Prium and Hecuba with many tears implored their son, but they

moved not the heart of Hector, and he stood his ground awaiting

huge Achilles as he drew nearer towards him. As serpent in its

den upon the mountains, full fed with deadly poisons, waits for

the approach of man—he is filled with fury and his eyes glare                  5

terribly as he goes writhing round his den—even so Hector leaned

his shield against a tower and stood where he was, undaunted.

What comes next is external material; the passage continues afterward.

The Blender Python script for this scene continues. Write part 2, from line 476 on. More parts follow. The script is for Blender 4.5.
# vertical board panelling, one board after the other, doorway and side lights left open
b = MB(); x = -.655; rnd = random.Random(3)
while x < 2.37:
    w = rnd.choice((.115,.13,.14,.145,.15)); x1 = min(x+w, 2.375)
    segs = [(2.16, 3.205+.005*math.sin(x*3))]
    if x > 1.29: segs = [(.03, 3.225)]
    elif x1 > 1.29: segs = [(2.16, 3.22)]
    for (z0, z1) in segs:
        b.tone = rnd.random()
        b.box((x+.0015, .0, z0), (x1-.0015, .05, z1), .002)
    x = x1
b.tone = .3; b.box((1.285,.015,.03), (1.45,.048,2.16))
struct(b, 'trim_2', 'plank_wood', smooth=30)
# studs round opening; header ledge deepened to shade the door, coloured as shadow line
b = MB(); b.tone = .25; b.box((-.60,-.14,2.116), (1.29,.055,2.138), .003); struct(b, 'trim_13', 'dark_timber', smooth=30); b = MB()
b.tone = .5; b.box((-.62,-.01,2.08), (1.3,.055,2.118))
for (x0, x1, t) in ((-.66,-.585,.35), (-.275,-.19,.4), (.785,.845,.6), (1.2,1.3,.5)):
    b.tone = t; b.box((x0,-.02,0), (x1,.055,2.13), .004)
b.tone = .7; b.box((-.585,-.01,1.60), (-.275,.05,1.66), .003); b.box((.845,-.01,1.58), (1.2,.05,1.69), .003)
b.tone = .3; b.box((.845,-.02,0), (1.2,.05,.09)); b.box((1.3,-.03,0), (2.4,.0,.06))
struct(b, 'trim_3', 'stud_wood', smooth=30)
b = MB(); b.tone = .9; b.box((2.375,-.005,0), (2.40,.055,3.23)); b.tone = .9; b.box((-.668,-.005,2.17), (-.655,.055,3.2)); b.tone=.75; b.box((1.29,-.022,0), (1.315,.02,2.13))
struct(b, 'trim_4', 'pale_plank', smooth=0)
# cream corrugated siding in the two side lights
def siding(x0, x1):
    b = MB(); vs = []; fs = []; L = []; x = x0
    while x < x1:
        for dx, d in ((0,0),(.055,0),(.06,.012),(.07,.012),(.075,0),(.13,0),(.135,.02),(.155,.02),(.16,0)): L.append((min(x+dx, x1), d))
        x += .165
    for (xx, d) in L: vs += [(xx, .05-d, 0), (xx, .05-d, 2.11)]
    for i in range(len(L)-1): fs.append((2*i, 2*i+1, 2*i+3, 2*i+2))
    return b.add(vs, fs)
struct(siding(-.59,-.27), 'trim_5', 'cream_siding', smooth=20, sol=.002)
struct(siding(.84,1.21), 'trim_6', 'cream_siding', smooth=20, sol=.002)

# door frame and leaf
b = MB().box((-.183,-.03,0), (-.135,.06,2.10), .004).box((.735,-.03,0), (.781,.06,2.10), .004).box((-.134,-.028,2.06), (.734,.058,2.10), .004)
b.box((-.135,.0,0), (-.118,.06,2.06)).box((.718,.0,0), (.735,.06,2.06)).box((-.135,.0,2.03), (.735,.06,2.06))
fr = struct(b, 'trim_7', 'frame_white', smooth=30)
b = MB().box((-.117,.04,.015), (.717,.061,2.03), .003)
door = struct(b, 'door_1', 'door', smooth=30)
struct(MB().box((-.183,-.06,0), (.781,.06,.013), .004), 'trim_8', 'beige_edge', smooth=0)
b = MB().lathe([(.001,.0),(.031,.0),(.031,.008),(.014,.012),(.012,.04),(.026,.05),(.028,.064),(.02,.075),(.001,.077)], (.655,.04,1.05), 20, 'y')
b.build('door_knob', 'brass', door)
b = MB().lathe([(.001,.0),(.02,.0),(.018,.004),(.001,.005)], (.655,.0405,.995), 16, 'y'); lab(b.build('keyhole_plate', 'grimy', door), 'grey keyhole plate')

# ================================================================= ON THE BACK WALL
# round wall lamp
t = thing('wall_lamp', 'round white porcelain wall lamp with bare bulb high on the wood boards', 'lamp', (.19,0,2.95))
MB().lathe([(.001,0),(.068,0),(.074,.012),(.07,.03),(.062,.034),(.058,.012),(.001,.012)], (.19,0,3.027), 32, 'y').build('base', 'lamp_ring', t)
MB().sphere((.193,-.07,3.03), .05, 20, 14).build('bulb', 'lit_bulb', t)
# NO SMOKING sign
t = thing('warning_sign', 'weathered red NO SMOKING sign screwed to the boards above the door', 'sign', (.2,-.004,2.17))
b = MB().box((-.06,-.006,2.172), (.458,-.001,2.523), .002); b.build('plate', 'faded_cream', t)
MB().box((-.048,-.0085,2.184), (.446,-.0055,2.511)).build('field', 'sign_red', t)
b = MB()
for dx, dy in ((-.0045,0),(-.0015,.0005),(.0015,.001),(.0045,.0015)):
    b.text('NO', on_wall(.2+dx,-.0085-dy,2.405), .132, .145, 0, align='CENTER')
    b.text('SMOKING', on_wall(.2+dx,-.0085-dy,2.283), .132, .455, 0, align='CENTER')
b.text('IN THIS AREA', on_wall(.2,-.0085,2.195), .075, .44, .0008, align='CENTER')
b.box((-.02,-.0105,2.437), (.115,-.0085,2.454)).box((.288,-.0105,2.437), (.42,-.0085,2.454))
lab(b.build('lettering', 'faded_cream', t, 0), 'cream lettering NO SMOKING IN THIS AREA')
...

"Alas," said he to himself in the heaviness of his heart, "if I

go within the gates, Polydamas will be the first to heap reproach

upon me, for it was he that urged me to lead the Trojans back to                           10

the city on that awful night when Achilles again came forth

against us. I would not listen, but it would have been indeed

better if I had done so. Now that my folly has destroyed the

host, I dare not look Trojan men and Trojan women in the face,

lest a worse man should say, 'Hector has ruined us by his                     15

self-confidence.' Surely it would be better for me to return                                      

after having fought Achilles and slain him, or to die gloriously

here before the city. What, again, if I were to lay down my

shield and helmet, lean my spear against the wall and go straight

up to noble Achilles? What if I were to promise to give up Helen,                       20

who was the fountainhead of all this war, and all the treasure

that Alexandrus brought with him in his ships to Troy, aye, and                         

to let the Achaeans divide the half of everything that the city

contains among themselves? I might make the Trojans, by the

mouths of their princes, take a solemn oath that they would hide                       25

nothing, but would divide into two shares all that is within the

city—but why argue with myself in this way? Were I to go up to                            

him he would show me no kind of mercy; he would kill me then and

there as easily as though I were a woman, when I had off my

armour. There is no parleying with him from some rock or oak                           30

tree as young men and maidens prattle with one another. Better

fight him at once, and learn to which of us Zeus will vouchsafe


8.  What is the literary term for lines 3-7?  Summarize what image these lines are presenting and how it effects our perception of Hector.

9. Who is the “he” bolded in the first line of the second stanza?

10. What is Hector thinking in lines 13-15?

11. What is Hector imagining in lines 17-24?

12. Ultimately, what does Hector decide to do in this passage?